Big Slide’s broad open summit is just over 2.5 miles from the John’s Brook property and offers incredible views down on the Johns Brook Valley. Take the Slide Mountain Brook Trail from the Phelps Trail (which is used to access JBL) as it climbs steeply north. Be careful early in the season or after rain storms: The trail makes regular stream crossings which can be dangerous at high water. Pack some trekking poles to make steading your footing a little easier. Hiking Big Slide also makes a great route for your hike into or out of JBL: From the summit, a different trail heads 4 miles east over a series of subpeaks called “The Brothers” before finishing at The Garden Parking Area.

The view from Gothics looking toward the heart of the Great Range. | Credit: Ryan Wichelns

2. Gothics Mountain via Ore Bed Brook

Gothics is a favorite of the Adirondack’s 46er Peaks for obvious reasons once you near the top: Gorgeous summit views open up in nearly every direction from the heart of the Great Range. The 3.1-mile hike to the top via the Ore Bed Brook Trail is one of the more difficult, but rewarding ways to reach the mountain. The trail follows the deeply-gouged creek and a slide path that runs along it up a series of wooden staircases to the col between Gothics and Saddleback Mountain. From there, the infamous Cables Route—a series of rocky ledges and slabby rock, strung together with a cable as a handhold—leads the way to the alpine summit. Looking for a little extra? Tack on Armstrong Mountain or Pyramid Peak.

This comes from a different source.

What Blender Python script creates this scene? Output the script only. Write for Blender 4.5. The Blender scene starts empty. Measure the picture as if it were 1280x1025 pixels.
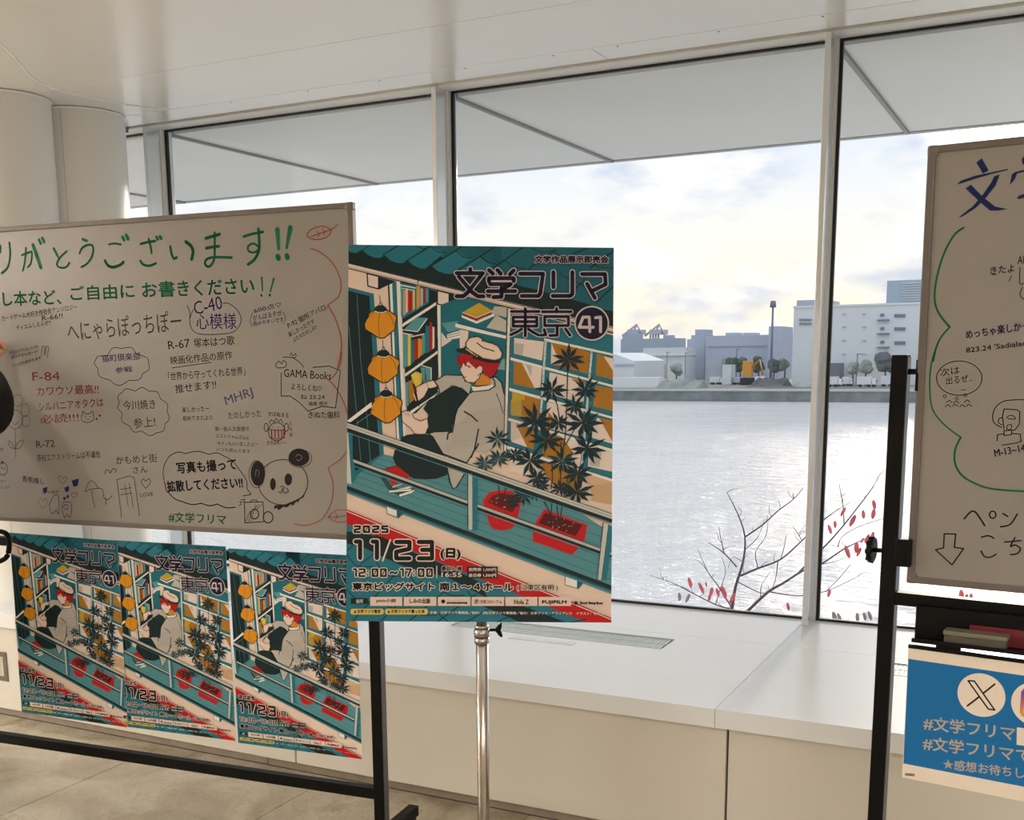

The gorge formed by Johns Brook where the suspension bridge crosses it. | Credit: Ryan Wichelns

3. The Southside Trail Loop

The Southside Trail, which runs on the opposite side of Johns Brook from the Phelps Trail, is a hidden gem of the valley. Technically unmaintained for the last few years, it sees far less traffic than the popular route on the other side, and is still relatively easy to follow. Pass the DEC’s Interior Outpost then cross a spectacular (and relatively new) suspension bridge over a deep gorge in the brook before heading north along single and double track. Keep your eyes peeled for numerous pools down and left in Johns Brook—perfect for cooling down on a hot summer day. Cross Johns Brook and double back on the Phelps Trail. The whole loop is roughly 5.9 miles.

Bushnell Falls. | Courtesy: Allan Beaufour

4. Bushnell Falls

The 20-foot Bushnell Falls sits on Johns Brook just 1.5-miles uphill (southwest) of JBL and makes a great spot to cool off, do some swimming, or have lunch only a short distance from the lodge. The falls cut through bedrock to form a deep gorge on the brook, and are fun to combine with nearly every other hike in the area.

Mount Marcy from the Wolfjaws. | Credit: Ryan Wichelns

5. Upper and Lower Wolfjaw Mountains

It’s only 1.9 steep miles from JBL up the Woodsfall and Wolfjaw Trails to the deep saddle between the two Wolfjaw Peaks. From the col, it’s 0.5 miles one-way to Lower Wolfjaw and 0.9 miles to Upper Wolfjaw, both of which offer great views along the Great Range and into the Marcy Group to the southwest. For a more interesting climb, consider hiking the Bennies Brook slidepath from the Southside Trail to the summit of Lower Wolfjaw. The path has been scraped down to bedrock, so bring shoes with good, grippy rubber, but it never gets too steep.

Mount Marcy from Mount Haystack, during a Great Range Traverse. | Credit: Ryan Wichelns

6. The Great Range Traverse

Completing the entire Great Range Traverse from JBL is one of the lest-exhausting ways to complete this bucket list and still incredibly difficult hike. Start from the Lodge and hike uphill on the Phelps Trail early in the morning to summit Mount Marcy near sunrise. Then begin working your way northeast, tagging Haystack, Basin, Saddleback, Gothics, Armstrong, Upper Wolfjaw, and Lower Wolfjaw. If collecting the 46er peaks is your goal, you can head back down to JBL for a well-deserved dinner. But if you want to complete the entire traverse itself, keep heading downhill to Keene Valley—Spending the night prior at JBL will have cut off more than 3.5 miles of hiking.